TASK DETAILS.
Below are entries. Copy exactly the lines running from the line that holds "Write part 3" to the line that holds "roof = rf.build('roof', M_shin, house)", with both ends included.

RECORDS FOR THIS EXERCISE.

◆ ◆ ◆ ◆ ◆ ◆ ◆

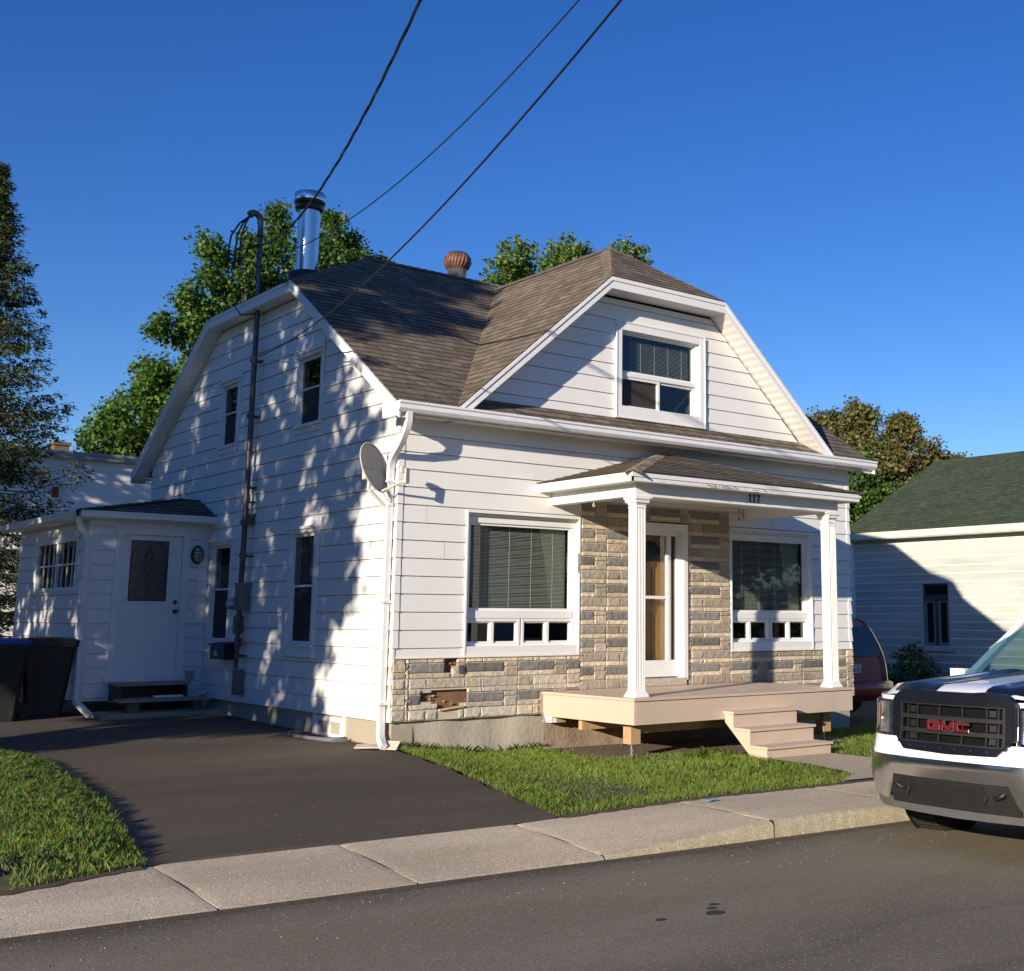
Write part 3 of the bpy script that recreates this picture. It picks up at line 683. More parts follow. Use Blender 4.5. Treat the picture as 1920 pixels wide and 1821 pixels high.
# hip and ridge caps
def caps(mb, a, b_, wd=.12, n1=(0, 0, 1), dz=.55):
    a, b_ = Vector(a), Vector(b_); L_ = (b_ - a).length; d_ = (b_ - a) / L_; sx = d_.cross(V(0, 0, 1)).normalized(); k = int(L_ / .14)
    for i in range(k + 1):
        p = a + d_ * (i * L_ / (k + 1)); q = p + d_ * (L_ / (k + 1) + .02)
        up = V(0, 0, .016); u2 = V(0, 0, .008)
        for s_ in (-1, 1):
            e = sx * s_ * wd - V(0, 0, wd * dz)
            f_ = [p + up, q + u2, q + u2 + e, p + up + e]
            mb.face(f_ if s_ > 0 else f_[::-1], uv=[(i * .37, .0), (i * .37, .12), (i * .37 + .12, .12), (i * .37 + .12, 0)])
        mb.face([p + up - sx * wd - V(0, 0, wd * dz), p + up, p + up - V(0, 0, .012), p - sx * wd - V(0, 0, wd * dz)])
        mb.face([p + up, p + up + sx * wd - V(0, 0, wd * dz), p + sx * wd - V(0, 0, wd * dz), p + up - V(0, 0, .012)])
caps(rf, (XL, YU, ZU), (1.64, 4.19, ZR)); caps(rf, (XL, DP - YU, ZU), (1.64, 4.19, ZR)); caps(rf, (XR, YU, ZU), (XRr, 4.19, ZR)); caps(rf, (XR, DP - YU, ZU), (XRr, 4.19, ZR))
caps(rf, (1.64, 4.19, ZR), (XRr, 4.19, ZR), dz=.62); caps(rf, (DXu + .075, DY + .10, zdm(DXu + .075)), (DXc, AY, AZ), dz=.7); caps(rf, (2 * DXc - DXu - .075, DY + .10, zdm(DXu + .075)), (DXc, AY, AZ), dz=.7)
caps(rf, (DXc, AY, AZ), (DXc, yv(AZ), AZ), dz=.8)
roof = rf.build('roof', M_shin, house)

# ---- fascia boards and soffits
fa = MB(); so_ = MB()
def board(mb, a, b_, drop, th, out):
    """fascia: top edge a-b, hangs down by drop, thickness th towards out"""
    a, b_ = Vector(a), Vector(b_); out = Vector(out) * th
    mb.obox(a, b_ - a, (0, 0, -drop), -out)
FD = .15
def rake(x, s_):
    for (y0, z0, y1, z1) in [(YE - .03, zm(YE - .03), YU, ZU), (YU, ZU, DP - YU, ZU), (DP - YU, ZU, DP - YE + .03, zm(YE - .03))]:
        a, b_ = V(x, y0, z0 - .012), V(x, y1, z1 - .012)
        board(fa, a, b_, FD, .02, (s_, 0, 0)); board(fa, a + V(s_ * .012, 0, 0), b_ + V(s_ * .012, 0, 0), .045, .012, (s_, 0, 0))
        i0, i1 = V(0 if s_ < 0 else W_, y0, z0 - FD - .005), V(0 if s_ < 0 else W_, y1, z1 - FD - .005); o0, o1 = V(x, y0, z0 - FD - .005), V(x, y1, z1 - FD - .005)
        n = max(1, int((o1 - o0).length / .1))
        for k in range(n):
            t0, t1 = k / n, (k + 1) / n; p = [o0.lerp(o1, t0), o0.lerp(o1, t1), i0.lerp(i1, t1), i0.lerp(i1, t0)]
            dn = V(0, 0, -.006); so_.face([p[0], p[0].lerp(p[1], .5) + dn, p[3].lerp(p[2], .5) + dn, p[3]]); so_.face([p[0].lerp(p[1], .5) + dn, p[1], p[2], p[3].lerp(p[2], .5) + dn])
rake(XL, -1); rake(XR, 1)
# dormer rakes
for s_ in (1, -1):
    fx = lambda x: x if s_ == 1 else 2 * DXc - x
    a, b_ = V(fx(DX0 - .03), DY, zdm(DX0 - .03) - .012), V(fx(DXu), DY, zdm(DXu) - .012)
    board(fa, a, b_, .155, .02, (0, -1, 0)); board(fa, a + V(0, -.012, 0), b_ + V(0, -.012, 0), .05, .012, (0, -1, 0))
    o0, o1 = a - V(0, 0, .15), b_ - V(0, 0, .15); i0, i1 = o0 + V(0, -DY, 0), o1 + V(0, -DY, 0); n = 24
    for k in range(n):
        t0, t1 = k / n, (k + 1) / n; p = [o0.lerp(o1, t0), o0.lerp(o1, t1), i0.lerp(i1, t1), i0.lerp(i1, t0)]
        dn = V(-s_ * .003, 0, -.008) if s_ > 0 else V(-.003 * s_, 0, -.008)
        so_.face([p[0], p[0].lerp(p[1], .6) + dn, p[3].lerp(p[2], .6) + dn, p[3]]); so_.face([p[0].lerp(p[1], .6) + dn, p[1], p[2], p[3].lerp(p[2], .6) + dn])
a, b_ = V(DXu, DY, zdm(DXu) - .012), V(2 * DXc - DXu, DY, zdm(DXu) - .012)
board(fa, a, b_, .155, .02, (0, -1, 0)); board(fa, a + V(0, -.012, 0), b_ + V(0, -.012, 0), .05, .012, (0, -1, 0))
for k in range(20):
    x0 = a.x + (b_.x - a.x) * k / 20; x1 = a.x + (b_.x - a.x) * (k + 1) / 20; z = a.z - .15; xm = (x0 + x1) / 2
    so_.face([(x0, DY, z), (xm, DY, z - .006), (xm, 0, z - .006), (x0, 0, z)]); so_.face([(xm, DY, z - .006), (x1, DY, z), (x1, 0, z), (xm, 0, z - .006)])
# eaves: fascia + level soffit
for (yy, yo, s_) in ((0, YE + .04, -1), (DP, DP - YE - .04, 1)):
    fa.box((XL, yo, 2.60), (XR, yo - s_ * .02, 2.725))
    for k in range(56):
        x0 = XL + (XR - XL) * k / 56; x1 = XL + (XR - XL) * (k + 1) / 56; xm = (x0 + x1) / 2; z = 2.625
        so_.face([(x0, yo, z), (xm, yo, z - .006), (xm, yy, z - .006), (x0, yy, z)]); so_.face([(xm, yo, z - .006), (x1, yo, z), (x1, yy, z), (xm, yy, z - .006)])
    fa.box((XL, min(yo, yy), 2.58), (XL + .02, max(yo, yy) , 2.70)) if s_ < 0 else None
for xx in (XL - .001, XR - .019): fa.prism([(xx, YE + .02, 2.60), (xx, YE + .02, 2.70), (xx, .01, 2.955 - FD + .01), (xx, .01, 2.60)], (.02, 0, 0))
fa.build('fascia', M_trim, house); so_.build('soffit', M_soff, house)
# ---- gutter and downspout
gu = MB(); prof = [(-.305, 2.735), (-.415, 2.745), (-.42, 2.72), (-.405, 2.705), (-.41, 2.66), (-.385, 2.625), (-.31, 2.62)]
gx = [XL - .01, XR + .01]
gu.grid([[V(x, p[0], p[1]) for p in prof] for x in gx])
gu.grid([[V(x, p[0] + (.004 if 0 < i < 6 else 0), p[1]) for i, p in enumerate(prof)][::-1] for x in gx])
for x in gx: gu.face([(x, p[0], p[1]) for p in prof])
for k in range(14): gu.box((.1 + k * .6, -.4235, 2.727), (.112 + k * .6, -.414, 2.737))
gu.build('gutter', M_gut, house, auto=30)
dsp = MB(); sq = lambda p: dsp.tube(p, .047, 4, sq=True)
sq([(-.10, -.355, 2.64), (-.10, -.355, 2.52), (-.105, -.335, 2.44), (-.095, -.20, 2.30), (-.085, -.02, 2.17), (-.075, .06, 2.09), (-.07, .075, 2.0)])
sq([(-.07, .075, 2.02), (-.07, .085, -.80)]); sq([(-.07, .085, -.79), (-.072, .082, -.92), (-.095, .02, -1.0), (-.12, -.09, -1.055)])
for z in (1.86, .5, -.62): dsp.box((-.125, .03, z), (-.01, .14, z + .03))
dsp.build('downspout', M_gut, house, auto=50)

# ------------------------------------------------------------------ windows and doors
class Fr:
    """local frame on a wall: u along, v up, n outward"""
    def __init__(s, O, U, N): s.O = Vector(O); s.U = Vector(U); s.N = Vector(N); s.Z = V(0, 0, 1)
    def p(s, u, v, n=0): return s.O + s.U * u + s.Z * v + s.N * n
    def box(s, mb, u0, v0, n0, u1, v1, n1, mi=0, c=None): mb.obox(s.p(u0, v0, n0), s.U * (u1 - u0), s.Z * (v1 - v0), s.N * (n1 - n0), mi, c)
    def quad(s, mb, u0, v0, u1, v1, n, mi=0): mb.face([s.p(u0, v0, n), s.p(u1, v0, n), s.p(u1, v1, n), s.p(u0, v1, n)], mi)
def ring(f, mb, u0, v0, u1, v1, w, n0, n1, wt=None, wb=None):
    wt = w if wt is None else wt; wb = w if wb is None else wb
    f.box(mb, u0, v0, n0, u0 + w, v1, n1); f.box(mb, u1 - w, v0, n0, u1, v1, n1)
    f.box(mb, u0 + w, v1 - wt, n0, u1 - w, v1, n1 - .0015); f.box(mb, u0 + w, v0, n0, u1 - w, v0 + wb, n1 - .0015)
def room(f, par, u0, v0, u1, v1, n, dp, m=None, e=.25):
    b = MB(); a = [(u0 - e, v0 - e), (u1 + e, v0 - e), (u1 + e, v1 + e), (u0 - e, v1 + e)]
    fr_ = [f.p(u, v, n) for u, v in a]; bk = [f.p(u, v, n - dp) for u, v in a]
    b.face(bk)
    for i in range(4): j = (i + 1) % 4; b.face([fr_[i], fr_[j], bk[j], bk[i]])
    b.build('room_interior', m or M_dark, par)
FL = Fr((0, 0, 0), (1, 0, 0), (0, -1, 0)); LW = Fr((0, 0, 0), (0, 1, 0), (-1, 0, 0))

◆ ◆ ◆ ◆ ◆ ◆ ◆

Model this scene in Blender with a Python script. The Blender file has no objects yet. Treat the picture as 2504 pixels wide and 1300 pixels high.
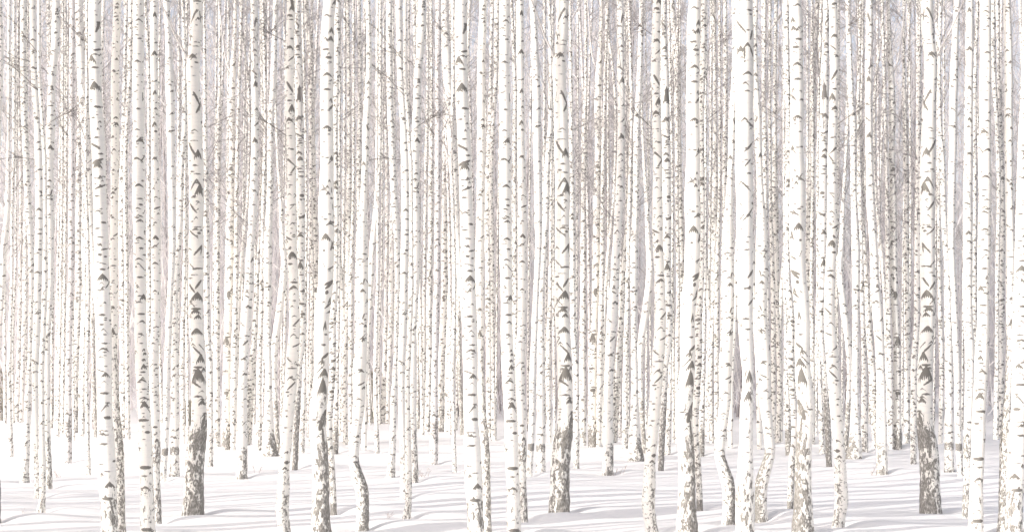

◆ ◆ ◆ ◆ ◆ ◆ ◆

ANSWER BELOW.
Write part 3 of the bpy script that recreates this picture. It picks up at line 683. More parts follow. Use Blender 4.5. Treat the picture as 1920 pixels wide and 1821 pixels high.
# hip and ridge caps
def caps(mb, a, b_, wd=.12, n1=(0, 0, 1), dz=.55):
    a, b_ = Vector(a), Vector(b_); L_ = (b_ - a).length; d_ = (b_ - a) / L_; sx = d_.cross(V(0, 0, 1)).normalized(); k = int(L_ / .14)
    for i in range(k + 1):
        p = a + d_ * (i * L_ / (k + 1)); q = p + d_ * (L_ / (k + 1) + .02)
        up = V(0, 0, .016); u2 = V(0, 0, .008)
        for s_ in (-1, 1):
            e = sx * s_ * wd - V(0, 0, wd * dz)
            f_ = [p + up, q + u2, q + u2 + e, p + up + e]
            mb.face(f_ if s_ > 0 else f_[::-1], uv=[(i * .37, .0), (i * .37, .12), (i * .37 + .12, .12), (i * .37 + .12, 0)])
        mb.face([p + up - sx * wd - V(0, 0, wd * dz), p + up, p + up - V(0, 0, .012), p - sx * wd - V(0, 0, wd * dz)])
        mb.face([p + up, p + up + sx * wd - V(0, 0, wd * dz), p + sx * wd - V(0, 0, wd * dz), p + up - V(0, 0, .012)])
caps(rf, (XL, YU, ZU), (1.64, 4.19, ZR)); caps(rf, (XL, DP - YU, ZU), (1.64, 4.19, ZR)); caps(rf, (XR, YU, ZU), (XRr, 4.19, ZR)); caps(rf, (XR, DP - YU, ZU), (XRr, 4.19, ZR))
caps(rf, (1.64, 4.19, ZR), (XRr, 4.19, ZR), dz=.62); caps(rf, (DXu + .075, DY + .10, zdm(DXu + .075)), (DXc, AY, AZ), dz=.7); caps(rf, (2 * DXc - DXu - .075, DY + .10, zdm(DXu + .075)), (DXc, AY, AZ), dz=.7)
caps(rf, (DXc, AY, AZ), (DXc, yv(AZ), AZ), dz=.8)
roof = rf.build('roof', M_shin, house)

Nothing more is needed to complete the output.